It is really true that people make the world go round, and they
make the Con a special place. I truly enjoy talking to people on the shuttle
buses, and meet some very interesting folks that way. Like these:
The 4th-generation San Diegan who has gone to a City Council
meeting asking hotels not to raise their prices so much for Comic-Con
attendees. She told me she spoke to a woman who was paying more than $250 a
night to stay at a Motel Six! This San Diegan woman drives up to my home town,
Costa Mesa, to buy fireworks because it’s one of the few places in the state
you can get them. (Fireworks stands in Costa Mesa are run by charities. Many a Goat Hill charity is funded by sparklers.) She visits every stand to spread
the money around and sets off her purchases all year round.
Ginger Mayerson, editor
of The Journal of the Lincoln Heights Literary Society, who only covers Artists Alley. Why her card says
“Ontology on the Go!’ has raised much speculation in our family. http://www.liheliso.org/
The retired University English professor who now reads scripts
for a publisher.
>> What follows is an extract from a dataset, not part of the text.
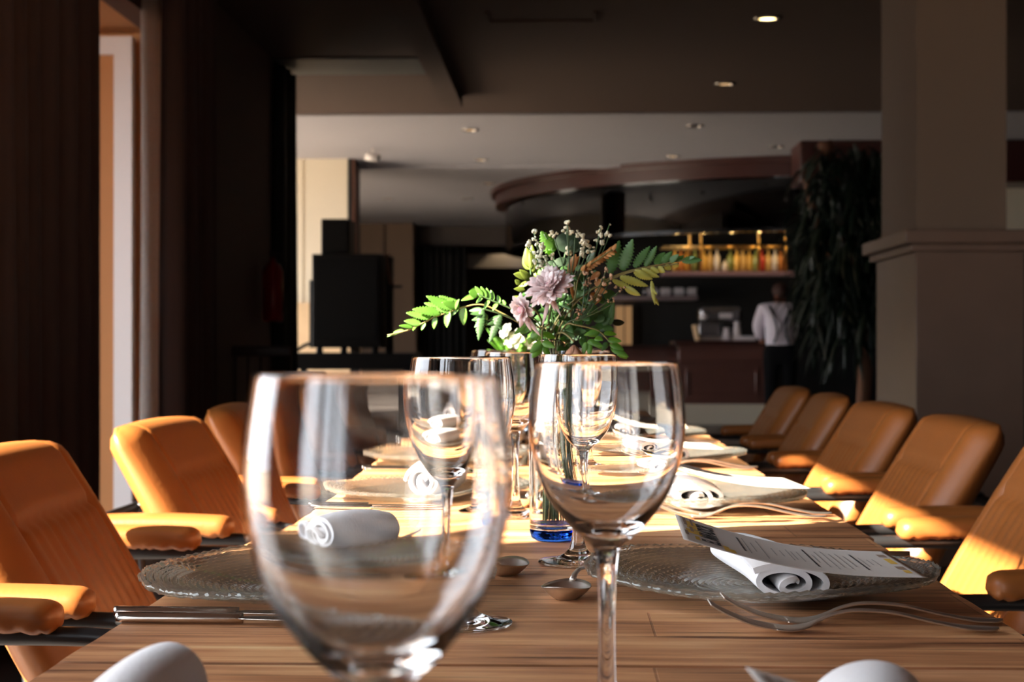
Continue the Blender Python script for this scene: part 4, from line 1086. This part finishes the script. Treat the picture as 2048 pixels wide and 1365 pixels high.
def sprig(name, label, cat_, spine, leaves, m, ms, Y, ser=.25, r=.0009, nrm=None, group=None, stem_to=True):
    """spine: pixel path from the vase outwards; leaves: (x0,y0,x1,y1,width px[,dy]) each"""
    rr = random.Random(len(leaves)*13+int(spine[0][0]))
    P = pts(spine, Y); o = P[0].copy()
    t = thing(name, label, cat_, tuple(o), group=group)
    g = MB()
    if stem_to:
        sp_ = stem_path(P[0]); g.tube([q-o for q in sp_], .0009, 6)
    g.tube([q-o for q in catmull(P, 5)], r, 6); g.build('stem', ms, t)
    g = MB()
    for q in leaves:
        x0_, y0_, x1_, y1_, w_ = q[:5]; dy = q[5] if len(q) > 5 else rr.uniform(-.008,.008)
        b_ = at(x0_, y0_, Y); e_ = at(x1_, y1_, Y+dy)
        w_ *= 1.25
        nv = nrm if nrm else Vector((rr.uniform(-.35,.15), -1, rr.uniform(.1,.7)))
        vs, fs = blade(b_-o, e_-o, w_*Y/FPX, nv.normalized(), ser*1.7, 20, rr.uniform(.05,.3), rr.uniform(-.05,.12))
        g.add(vs, fs)
    g.build('leaflets', m, t, solid=.0003)
    return t
LN = Vector((-.6, -.75, .5))   # leaves turned up to the window
# long left frond
sp_l = [(1062,660),(1010,630),(965,610),(925,615),(900,624),(870,634),(845,647),(815,661),(775,671)]
lv = [(905,618,852,593,16),(905,624,848,606,14),(912,618,878,592,16),(918,616,895,596,13),(882,628,826,616,17),(862,636,812,626,14),(842,648,808,642,12),(826,655,798,652,9),(808,662,786,664,7),
 (908,620,917,598,10),(898,624,892,655,15),(872,634,866,658,12),(850,646,842,661,10),(832,654,826,662,7),(930,616,926,651,20),(918,612,906,632,10),(800,665,773,673,5),(912,616,885,604,14)]
sprig('fern_frond', 'long light-green fern frond reaching out left, lit by the sun', 'fern', sp_l, lv, M['fern'], M['stembr'], VY, nrm=LN)
# short upper left lit frond
sp = [(1050,632),(1010,612),(985,602),(955,588)]
lv = [(955,590,938,584,18),(965,594,950,573,10),(972,596,962,573,10),(980,600,972,576,9),(987,602,981,580,9),(955,592,922,600,12),(965,597,952,606,9),(980,603,965,618,11),(995,608,985,622,10),(1000,606,994,590,7),(1010,612,1005,600,8)]
sprig('fern_frond', 'short bright fern frond between the long frond and the pink flower', 'fern', sp, lv, M['fern'], M['stem'], VY-.02, nrm=LN)
# two hanging fern tips, left
sp = [(1040,645),(1000,628),(965,618)]
lv = [(965,620,938,622,9),(966,628,941,629,8),(967,636,944,641,9),(968,642,948,655,10),(965,618,957,682,14),(968,630,976,640,8),(968,640,975,652,9),(966,650,950,662,8),(1002,630,978,686,14),(1000,634,975,640,7),(996,644,975,650,8),(994,654,976,660,8),(1000,650,1004,662,7)]
sprig('fern_frond', 'pair of dark green fern tips hanging below the left fronds', 'fern', sp, lv, M['fern2'], M['stem'], VY-.035)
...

He says he really does have to read a lot of dreck before he finds one good prospect.
The woman frantically going back to her hotel room to pick
something up for her husband to get signed while he stands in the autograph
line.
The Comic-Con committee member who did not know people signed up
to volunteer just in case they could not get a badge. What the heck do they
expect if they ask for volunteers in January, and don’t sell badges until March
or April. The kids and I would have been signed up as volunteers, but I didn’t read the message
in time.
The lady who had the idea of selling the Comic-Con official
t-shirts online in advance of the Con, to be picked up with badges at
registration. I’ve never bought one, but she says the lines for them are
ridiculously long. Sounds like a good idea to me.